Net profit at Bank of China, the country’s main foreign exchange bank, grew 11.5 percent year-onyear in January-June to 103.69 billion yuan ($15.7 billion), the company said in a statement to the Hong Kong stock exchange, where it is listed.

The Industrial and Commercial Bank of China (ICBC), the world’s biggest lender in terms of total assets, said net profit grew 1.85 percent to 152.99 billion yuan.

Agricultur­al Bank of China’s profit grew 3.3 percent to 108.59 billion yuan.

The banks have benefited from China’s faster-than-expected 6.9 percent economic growth in the first half.

They said bottom lines were further bolstered by the government campaign to cut mounting debt and dispose of bad loans.

The crackdown has seen tough guidelines laid down, big fines meted out and corporate figures arrested.

Bank of China said its non-performing loans (NPL) came in at 1.38 percent of total lending by the end of June, down from 1.46 percent at end-2016.

The bank said it “focused more attention on risk prevention and actively enhanced its comprehens­ive risk management” while it “stepped up efforts to collect and resolve NPLs”.

ICBC said its NPLs dropped to 1.57 percent by June compare to 1.62 percent six months earlier as “the bank placed risk prevention and control higher on our priority list”.

Agricultur­al Bank of China’s NPLs eased to 2.19 percent compared to 2.37 percent at end-2016.

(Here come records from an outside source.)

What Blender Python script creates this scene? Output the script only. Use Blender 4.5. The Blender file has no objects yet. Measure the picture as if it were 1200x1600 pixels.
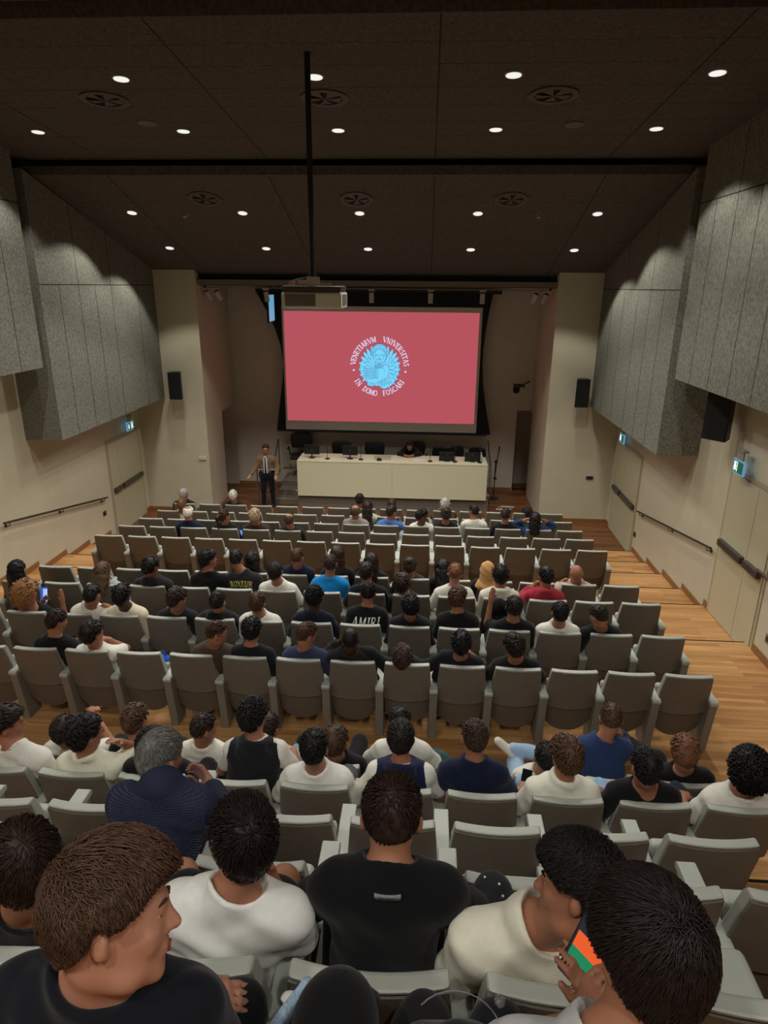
import bpy, bmesh, math, random
import numpy as np
from mathutils import Vector, Matrix

S = bpy.context.scene
COL = S.collection
# ---------------------------------------------------------------- camera, world, lamps, exposure
YAW, PITCH, ROLL = math.radians(3.579), math.radians(18.916), math.radians(0.505)
def cam_axes():
    cy, sy, cp, sp = math.cos(YAW), math.sin(YAW), math.cos(PITCH), math.sin(PITCH)
    f = Vector((-sy*cp, cy*cp, -sp)); r = Vector((cy, sy, 0)); u = r.cross(f)
    c, s = math.cos(ROLL), math.sin(ROLL)
    return c*r + s*u, -s*r + c*u, f
_r, _u, _f = cam_axes()
cd = bpy.data.cameras.new('camera'); cam = bpy.data.objects.new('camera', cd); COL.objects.link(cam)
cam.matrix_world = Matrix(((_r.x, _u.x, -_f.x, 0), (_r.y, _u.y, -_f.y, 0), (_r.z, _u.z, -_f.z, 0), (0, 0, 0, 1)))
cd.sensor_fit = 'HORIZONTAL'; cd.sensor_width = 36; cd.lens = 30.89; cd.clip_start = .02
S.camera = cam
S.view_settings.view_transform = 'Standard'; S.view_settings.look = 'None'
S.view_settings.gamma = 1; S.view_settings.use_curve_mapping = False
S.view_settings.exposure = 0.0
W = bpy.data.worlds.new('world'); S.world = W; W.use_nodes = True
W.node_tree.nodes['Background'].inputs[0].default_value = (.0, .0, .0, 1)
W.node_tree.nodes['Background'].inputs[1].default_value = .3
try:
    S.cycles.max_bounces = 6; S.cycles.diffuse_bounces = 5; S.cycles.glossy_bounces = 3
    S.cycles.use_denoising = True; S.cycles.sample_clamp_indirect = 4.0
except Exception: pass
def zc_front(y): return 4.82-.297*y            # front slope of the ceiling
def zc_rear(y): return 2.56-.07*y              # rear slope of the ceiling
LX = (-5.22, -3.26, -1.23, .78, 2.77)
LAMPS = [[(x, y, zc_front(y)) for x in LX] for y in (13.9, 12.26)] + [[(x, y, zc_rear(y)) for x in LX] for y in (9.54, 7.74)]
REARLAMPS = [(x, y, 2.36) for y in (4.9, 3.1, 1.2, -.7) for x in LX]
LAMP_W, REAR_W = 165.0, 155.0
def lamp(p, w, slope=0., n='lamp_light'):
    d = Vector((0, slope, -1)).normalized()      # fittings sit square to the sloping ceiling
    l = bpy.data.lights.new(n, 'SPOT'); l.energy = w; l.color = (1, .975, .91)
    l.spot_size = math.radians(118); l.spot_blend = .24; l.shadow_soft_size = .06
    o = bpy.data.objects.new(n, l); COL.objects.link(o); o.location = p
    o.rotation_euler = (-d).to_track_quat('Z', 'Y').to_euler()
for i, row in enumerate(LAMPS):
    for p in row: lamp((p[0], p[1], p[2]-.03), LAMP_W, -.297 if i < 2 else -.07)
for p in REARLAMPS: lamp((p[0], p[1], p[2]-.03), REAR_W)

# ---------------------------------------------------------------- helpers
def srgb(r, g=None, b=None):
    if isinstance(r, str):
        h = r; r, g, b = int(h[0:2], 16), int(h[2:4], 16), int(h[4:6], 16)
    f = lambda c: (c/255/12.92) if c/255 <= .04045 else ((c/255+.055)/1.055)**2.4
    return (f(r), f(g), f(b))
MATS = {}
def mat(name, col, rough=.6, noise=0, scale=20, metal=0, bump=0, bscale=80, emit=0, spec=.4, stretch=None, sheen=0):
    if name in MATS: return MATS[name]
    m = bpy.data.materials.new(name); m.use_nodes = True; nt = m.node_tree; b = nt.nodes['Principled BSDF']
    b.inputs['Base Color'].default_value = (*col, 1); b.inputs['Roughness'].default_value = rough
    b.inputs['Metallic'].default_value = metal; b.inputs['Specular IOR Level'].default_value = spec
    if sheen: b.inputs['Sheen Weight'].default_value = sheen
    co = nt.nodes.new('ShaderNodeTexCoord'); vec = co.outputs['Object']
    if stretch:
        mp = nt.nodes.new('ShaderNodeMapping'); mp.inputs['Scale'].default_value = stretch
        nt.links.new(vec, mp.inputs[0]); vec = mp.outputs[0]
    if noise:
        n = nt.nodes.new('ShaderNodeTexNoise'); n.inputs['Scale'].default_value = scale; n.inputs['Detail'].default_value = 4
        nt.links.new(vec, n.inputs['Vector'])
        r = nt.nodes.new('ShaderNodeMapRange'); r.inputs['From Min'].default_value = .3; r.inputs['From Max'].default_value = .7
        r.inputs['To Min'].default_value = 1-noise; r.inputs['To Max'].default_value = 1+noise
        nt.links.new(n.outputs['Fac'], r.inputs['Value'])
        v = nt.nodes.new('ShaderNodeVectorMath'); v.operation = 'SCALE'; v.inputs[0].default_value = col
        nt.links.new(r.outputs[0], v.inputs['Scale']); nt.links.new(v.outputs[0], b.inputs['Base Color'])
    if bump:
        n2 = nt.nodes.new('ShaderNodeTexNoise'); n2.inputs['Scale'].default_value = bscale; n2.inputs['Detail'].default_value = 3
        nt.links.new(vec, n2.inputs['Vector'])
        bp = nt.nodes.new('ShaderNodeBump'); bp.inputs['Strength'].default_value = bump; bp.inputs['Distance'].default_value = .01
        nt.links.new(n2.outputs['Fac'], bp.inputs['Height']); nt.links.new(bp.outputs[0], b.inputs['Normal'])
    if emit:
        b.inputs['Emission Color'].default_value = (*col, 1); b.inputs['Emission Strength'].default_value = emit
        b.inputs['Base Color'].default_value = (.02, .02, .02, 1)
    MATS[name] = m; return m

class MB:
    """collects boxes, tubes and prisms into one mesh"""
    def __init__(s): s.v = []; s.f = []
    def add(s, V, F):
        o = len(s.v); s.v += [tuple(p) for p in V]; s.f += [tuple(i+o for i in f) for f in F]; return s
    def box(s, x0, x1, y0, y1, z0, z1, M=None):
        V = [Vector((x, y, z)) for z in (z0, z1) for y in (y0, y1) for x in (x0, x1)]
        if M: V = [M @ v for v in V]
        return s.add(V, [(0, 2, 3, 1), (4, 5, 7, 6), (0, 1, 5, 4), (2, 6, 7, 3), (0, 4, 6, 2), (1, 3, 7, 5)])
    def tube(s, pts, r, n=8, caps=True):
        pts = [Vector(p) for p in pts]; rr = r if hasattr(r, '__len__') else [r]*len(pts)
        V = []; up = None
        for i, p in enumerate(pts):
            d = (pts[min(i+1, len(pts)-1)]-pts[max(i-1, 0)]).normalized()
            if up is None: up = d.orthogonal().normalized()
            a = (up - d*up.dot(d)).normalized(); up = a; b = d.cross(a)
            for k in range(n):
                t = 2*math.pi*k/n; V.append(p+(a*math.cos(t)+b*math.sin(t))*rr[i])
        F = []
        for i in range(len(pts)-1):
            for k in range(n): F.append((i*n+k, i*n+(k+1) % n, (i+1)*n+(k+1) % n, (i+1)*n+k))
        if caps: F.append(tuple(range(n))[::-1]); F.append(tuple((len(pts)-1)*n+k for k in range(n)))
        return s.add(V, F)
    def prism(s, poly, a, b, axis=1):
        """poly in the plane perpendicular to axis, extruded from a to b"""
        def P(q, h): return (h, q[0], q[1]) if axis == 0 else (q[0], h, q[1]) if axis == 1 else (q[0], q[1], h)
        n = len(poly); V = [P(q, a) for q in poly]+[P(q, b) for q in poly]
        return s.add(V, [tuple(range(n)), tuple(range(2*n-1, n-1, -1))]+[(i, i+n, (i+1) % n+n, (i+1) % n) for i in range(n)])
    def disc(s, c, r, n=24, nrm=(0, 0, 1), th=.01):
        d = Vector(nrm).normalized(); c = Vector(c)
        return s.tube([c-d*th/2, c+d*th/2], r, n)
    def lathe(s, prof, c=(0, 0, 0), n=16):
        V = []; 
        for r, z in prof:
            for k in range(n): t = 2*math.pi*k/n; V.append((c[0]+r*math.cos(t), c[1]+r*math.sin(t), c[2]+z))
        F = [(i*n+k, i*n+(k+1) % n, (i+1)*n+(k+1) % n, (i+1)*n+k) for i in range(len(prof)-1) for k in range(n)]
        F.append(tuple(range(n))[::-1]); F.append(tuple((len(prof)-1)*n+k for k in range(n)))
        return s.add(V, F)
    def mesh(s, name, m, smooth=False, bevel=0, seg=2):
        me = bpy.data.meshes.new(name); me.from_pydata(s.v, [], s.f)
        bm = bmesh.new(); bm.from_mesh(me); bmesh.ops.recalc_face_normals(bm, faces=bm.faces)
        if bevel: bmesh.ops.bevel(bm, geom=[e for e in bm.edges if e.calc_face_angle(0) > .5], offset=bevel, segments=seg, profile=.5, affect='EDGES')
        bm.to_mesh(me); bm.free()
        if smooth: me.polygons.foreach_set('use_smooth', [True]*len(me.polygons)); me.set_sharp_from_angle(angle=math.radians(38))
        me.materials.append(m); return me
    def build(s, name, m, parent=None, smooth=False, bevel=0, seg=2):
        o = bpy.data.objects.new(name, s.mesh(name, m, smooth, bevel, seg)); COL.objects.link(o)
        if parent: o.parent = parent
        return o
def tag(o, label=None, cat=None, group=None, kind=None):
    if label: o['label'] = label
    if cat: o['category'] = cat
    if group: o['group'] = group
    if kind: o['kind'] = kind
    return o
def empty(name, loc=(0, 0, 0), rz=0):
    o = bpy.data.objects.new(name, None); COL.objects.link(o); o.location = loc; o.rotation_euler = (0, 0, rz); o.empty_display_size = .1
    return o
def struct(name, mb, m, **k): return tag(mb.build(name, m, **k), kind='structure')
def copy_tree(o, parent=None):
    c = o.copy(); COL.objects.link(c); c.parent = parent
    for ch in list(o.children): copy_tree(ch, c)
    return c
ORD = ['first', 'second', 'third', 'fourth', 'fifth', 'sixth', 'seventh', 'eighth', 'ninth', 'tenth', 'eleventh', 'twelfth', 'thirteenth', 'fourteenth', 'fifteenth']

# ---------------------------------------------------------------- materials of the room
wall_m = mat('cream_plaster', srgb(198, 190, 165), .8, .03, 3, bump=.05, bscale=60)
wall_in = mat('stage_plaster', srgb(208, 196, 182), .8, .03, 3)
door_m = mat('door_paint', srgb(188, 180, 150), .5, .02, 4)
black_m = mat('matt_black', (.004, .004, .004), .7)
blackp = mat('black_plastic', (.012, .012, .013), .4)
metal_m = mat('brushed_steel', (.35, .33, .31), .35, metal=.9)
rail_m = mat('dark_rail', (.06, .045, .035), .35, metal=.3)
white_m = mat('white_plastic', srgb(200, 200, 190), .4)
skirt_m = mat('skirting_oak', srgb(140, 98, 58), .5, .15, 12, stretch=(1, .2, 4))

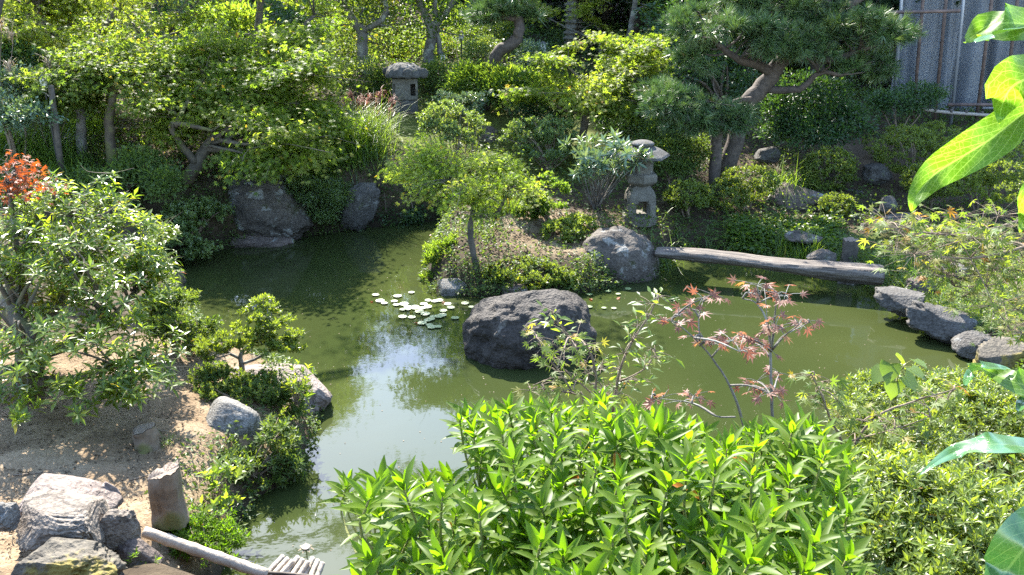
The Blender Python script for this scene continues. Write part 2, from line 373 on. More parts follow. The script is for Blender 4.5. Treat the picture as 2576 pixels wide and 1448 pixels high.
    # autumn-tinged outliers
    tint = np.clip(tint, 0, .93); out = rng.random(len(P)) < .012; tint[out] = rng.uniform(.93, 1, out.sum())
    sz = size*np.clip(1+rng.normal(0,sizevar,len(P)), .45, 1.6)
    leaves(cname or ('crown' if trunk is not None else 'foliage'), root, LM[mk], P, D, N, sz, tmpl, tint, rng, smooth)
    return root

def blades(name, parent, mat, base, L, rng, width, bend=.6, lean=.25, seg=5, tint=None, azim=None):
    n = len(base); az = rng.uniform(0, 2*math.pi, n) if azim is None else azim; hd = np.column_stack([np.cos(az), np.sin(az), np.zeros(n)])
    ln = np.abs(rng.normal(lean, lean*.5, n)); bd = np.abs(rng.normal(bend, bend*.4, n)); sd = np.column_stack([-np.sin(az), np.cos(az), np.zeros(n)])
    V = np.zeros((n, (seg+1)*2, 3)); p = base.copy(); ang = ln.copy()
    for i in range(seg+1):
        t = i/seg; w = width*(1-t**1.8)*.5+.0004
        V[:,2*i] = p - sd*w; V[:,2*i+1] = p + sd*w
        st = (L/seg)[:,None]; p = p + st*(hd*np.sin(ang)[:,None]+np.array([0,0,1])*np.cos(ang)[:,None]); ang = ang + bd*(1+t)/seg*1.4
    T = []
    for i in range(seg): T += [(2*i,2*i+1,2*i+3),(2*i,2*i+3,2*i+2)]
    T = np.array(T)[None] + (np.arange(n)*(seg+1)*2)[:,None,None]
    if tint is None: tint = np.clip(rng.normal(.5,.22,n), 0, 1)
    return mesh_obj(name, V.reshape(-1,3), T.reshape(-1,3), mat, parent, False, {'tint': np.repeat(tint, (seg+1)*2)})
def tuft(kind, label, base, n, L, width, spread, mat='grass', bend=.7, lean=.3, group=None):
    rng = nrng(); root = empty(kind, base, label, kind.split('_')[0], group)
    p = np.asarray(base) + np.column_stack([rng.normal(size=(n,2))*spread, np.zeros(n)])
    p[:,2] = ground(p)-.02
    blades('foliage', root, LM[mat], p, L*rng.uniform(.5,1.15,n), rng, width, bend, lean)
    return root

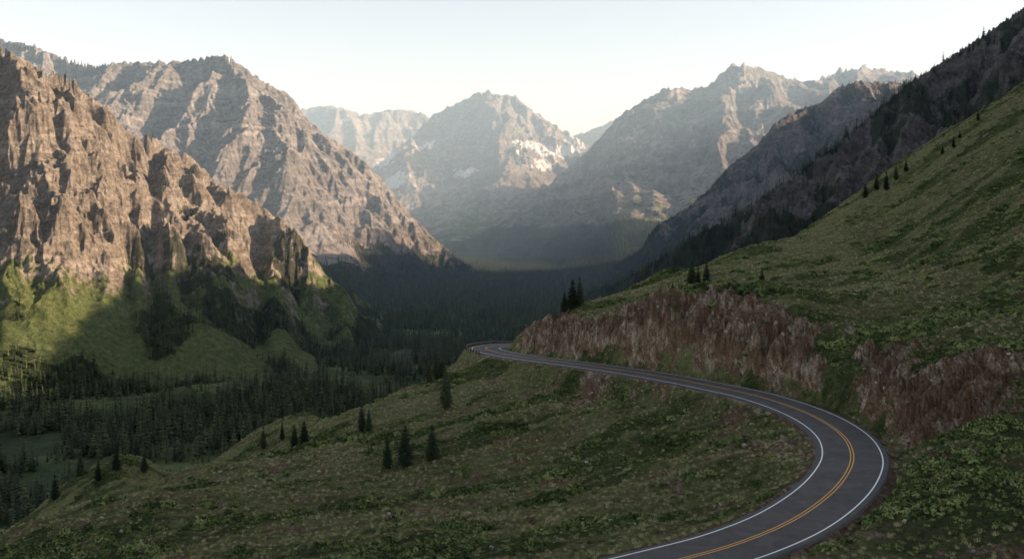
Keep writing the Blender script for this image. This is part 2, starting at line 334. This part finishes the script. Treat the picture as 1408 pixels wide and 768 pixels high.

Shares in major Chinese financial institutio­ns have made particular­ly robust gains in recent weeks as overall investor sentiment has picked up.

“There’s a flight-to-safety attitude here,” Andrew Collier, managing director of Orient Capital Research, told Bloomberg TV before the banks released their earnings release.

“Go to the big banks, they’ve got captured deposits from everybody across China, they’ve got less of the shadow-banking junk on their balance sheets and so people have figured that’s the safer bet.”

China’s fourth “big bank”, China Constructi­on Bank, is expected to post results later in the week.